DATASET EXTRACT:
────────

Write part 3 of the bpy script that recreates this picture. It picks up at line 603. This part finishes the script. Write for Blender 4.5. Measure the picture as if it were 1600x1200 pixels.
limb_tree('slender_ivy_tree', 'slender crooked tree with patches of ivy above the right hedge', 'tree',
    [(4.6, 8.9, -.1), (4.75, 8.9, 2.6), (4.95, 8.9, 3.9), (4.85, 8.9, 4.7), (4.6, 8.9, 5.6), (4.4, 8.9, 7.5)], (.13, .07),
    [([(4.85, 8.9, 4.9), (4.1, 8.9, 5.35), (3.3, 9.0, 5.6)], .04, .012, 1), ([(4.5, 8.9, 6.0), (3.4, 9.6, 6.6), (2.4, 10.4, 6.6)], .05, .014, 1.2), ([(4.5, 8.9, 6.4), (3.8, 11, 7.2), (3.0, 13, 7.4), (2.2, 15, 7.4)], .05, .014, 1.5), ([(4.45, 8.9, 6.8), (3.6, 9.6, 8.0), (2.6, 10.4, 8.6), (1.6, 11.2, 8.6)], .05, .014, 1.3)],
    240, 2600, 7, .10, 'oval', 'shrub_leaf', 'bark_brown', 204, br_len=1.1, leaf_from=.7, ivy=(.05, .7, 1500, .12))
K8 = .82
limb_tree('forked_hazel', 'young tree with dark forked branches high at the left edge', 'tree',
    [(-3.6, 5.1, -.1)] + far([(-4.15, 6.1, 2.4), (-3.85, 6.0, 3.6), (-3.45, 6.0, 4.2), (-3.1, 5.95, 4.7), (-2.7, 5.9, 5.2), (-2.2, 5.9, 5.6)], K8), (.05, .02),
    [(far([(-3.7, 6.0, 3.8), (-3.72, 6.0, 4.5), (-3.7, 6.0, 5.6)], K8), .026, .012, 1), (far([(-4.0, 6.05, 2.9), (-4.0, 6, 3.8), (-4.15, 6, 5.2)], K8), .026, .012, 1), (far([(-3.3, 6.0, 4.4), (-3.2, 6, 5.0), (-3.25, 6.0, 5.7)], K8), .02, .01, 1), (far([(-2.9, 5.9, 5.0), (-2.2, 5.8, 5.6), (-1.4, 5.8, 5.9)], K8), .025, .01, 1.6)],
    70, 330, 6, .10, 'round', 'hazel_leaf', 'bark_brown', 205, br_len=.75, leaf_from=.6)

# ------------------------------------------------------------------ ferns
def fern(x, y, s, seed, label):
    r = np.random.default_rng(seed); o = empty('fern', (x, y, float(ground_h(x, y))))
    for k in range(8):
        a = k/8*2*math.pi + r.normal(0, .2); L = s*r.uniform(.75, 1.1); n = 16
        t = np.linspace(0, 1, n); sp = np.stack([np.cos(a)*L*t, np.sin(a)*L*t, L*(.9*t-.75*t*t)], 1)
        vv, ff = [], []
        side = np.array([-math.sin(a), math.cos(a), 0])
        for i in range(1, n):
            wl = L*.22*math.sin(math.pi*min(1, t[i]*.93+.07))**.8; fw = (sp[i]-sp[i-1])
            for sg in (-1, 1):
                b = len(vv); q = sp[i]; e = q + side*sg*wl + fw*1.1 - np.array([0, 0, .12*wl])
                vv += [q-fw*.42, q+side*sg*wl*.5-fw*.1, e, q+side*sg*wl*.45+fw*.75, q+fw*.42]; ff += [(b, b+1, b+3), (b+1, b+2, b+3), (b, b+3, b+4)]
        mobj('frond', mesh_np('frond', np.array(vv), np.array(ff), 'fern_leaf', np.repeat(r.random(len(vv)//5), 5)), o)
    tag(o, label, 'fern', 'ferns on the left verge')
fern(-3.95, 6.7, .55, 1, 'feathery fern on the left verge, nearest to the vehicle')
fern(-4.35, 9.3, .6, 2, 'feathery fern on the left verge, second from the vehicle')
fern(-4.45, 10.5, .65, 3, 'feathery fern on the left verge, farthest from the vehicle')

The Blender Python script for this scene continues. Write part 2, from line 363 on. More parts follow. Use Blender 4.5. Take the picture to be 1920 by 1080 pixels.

────────

AIM OF THE TASK:
Write out the entries above once more, without altering anything.

ANSWER BELOW:
Write part 3 of the bpy script that recreates this picture. It picks up at line 603. This part finishes the script. Write for Blender 4.5. Measure the picture as if it were 1600x1200 pixels.
limb_tree('slender_ivy_tree', 'slender crooked tree with patches of ivy above the right hedge', 'tree',
    [(4.6, 8.9, -.1), (4.75, 8.9, 2.6), (4.95, 8.9, 3.9), (4.85, 8.9, 4.7), (4.6, 8.9, 5.6), (4.4, 8.9, 7.5)], (.13, .07),
    [([(4.85, 8.9, 4.9), (4.1, 8.9, 5.35), (3.3, 9.0, 5.6)], .04, .012, 1), ([(4.5, 8.9, 6.0), (3.4, 9.6, 6.6), (2.4, 10.4, 6.6)], .05, .014, 1.2), ([(4.5, 8.9, 6.4), (3.8, 11, 7.2), (3.0, 13, 7.4), (2.2, 15, 7.4)], .05, .014, 1.5), ([(4.45, 8.9, 6.8), (3.6, 9.6, 8.0), (2.6, 10.4, 8.6), (1.6, 11.2, 8.6)], .05, .014, 1.3)],
    240, 2600, 7, .10, 'oval', 'shrub_leaf', 'bark_brown', 204, br_len=1.1, leaf_from=.7, ivy=(.05, .7, 1500, .12))
K8 = .82
limb_tree('forked_hazel', 'young tree with dark forked branches high at the left edge', 'tree',
    [(-3.6, 5.1, -.1)] + far([(-4.15, 6.1, 2.4), (-3.85, 6.0, 3.6), (-3.45, 6.0, 4.2), (-3.1, 5.95, 4.7), (-2.7, 5.9, 5.2), (-2.2, 5.9, 5.6)], K8), (.05, .02),
    [(far([(-3.7, 6.0, 3.8), (-3.72, 6.0, 4.5), (-3.7, 6.0, 5.6)], K8), .026, .012, 1), (far([(-4.0, 6.05, 2.9), (-4.0, 6, 3.8), (-4.15, 6, 5.2)], K8), .026, .012, 1), (far([(-3.3, 6.0, 4.4), (-3.2, 6, 5.0), (-3.25, 6.0, 5.7)], K8), .02, .01, 1), (far([(-2.9, 5.9, 5.0), (-2.2, 5.8, 5.6), (-1.4, 5.8, 5.9)], K8), .025, .01, 1.6)],
    70, 330, 6, .10, 'round', 'hazel_leaf', 'bark_brown', 205, br_len=.75, leaf_from=.6)

# ------------------------------------------------------------------ ferns
def fern(x, y, s, seed, label):
    r = np.random.default_rng(seed); o = empty('fern', (x, y, float(ground_h(x, y))))
    for k in range(8):
        a = k/8*2*math.pi + r.normal(0, .2); L = s*r.uniform(.75, 1.1); n = 16
        t = np.linspace(0, 1, n); sp = np.stack([np.cos(a)*L*t, np.sin(a)*L*t, L*(.9*t-.75*t*t)], 1)
        vv, ff = [], []
        side = np.array([-math.sin(a), math.cos(a), 0])
        for i in range(1, n):
            wl = L*.22*math.sin(math.pi*min(1, t[i]*.93+.07))**.8; fw = (sp[i]-sp[i-1])
            for sg in (-1, 1):
                b = len(vv); q = sp[i]; e = q + side*sg*wl + fw*1.1 - np.array([0, 0, .12*wl])
                vv += [q-fw*.42, q+side*sg*wl*.5-fw*.1, e, q+side*sg*wl*.45+fw*.75, q+fw*.42]; ff += [(b, b+1, b+3), (b+1, b+2, b+3), (b, b+3, b+4)]
        mobj('frond', mesh_np('frond', np.array(vv), np.array(ff), 'fern_leaf', np.repeat(r.random(len(vv)//5), 5)), o)
    tag(o, label, 'fern', 'ferns on the left verge')
fern(-3.95, 6.7, .55, 1, 'feathery fern on the left verge, nearest to the vehicle')
fern(-4.35, 9.3, .6, 2, 'feathery fern on the left verge, second from the vehicle')
fern(-4.45, 10.5, .65, 3, 'feathery fern on the left verge, farthest from the vehicle')

The Blender Python script for this scene continues. Write part 2, from line 363 on. More parts follow. Use Blender 4.5. Take the picture to be 1920 by 1080 pixels.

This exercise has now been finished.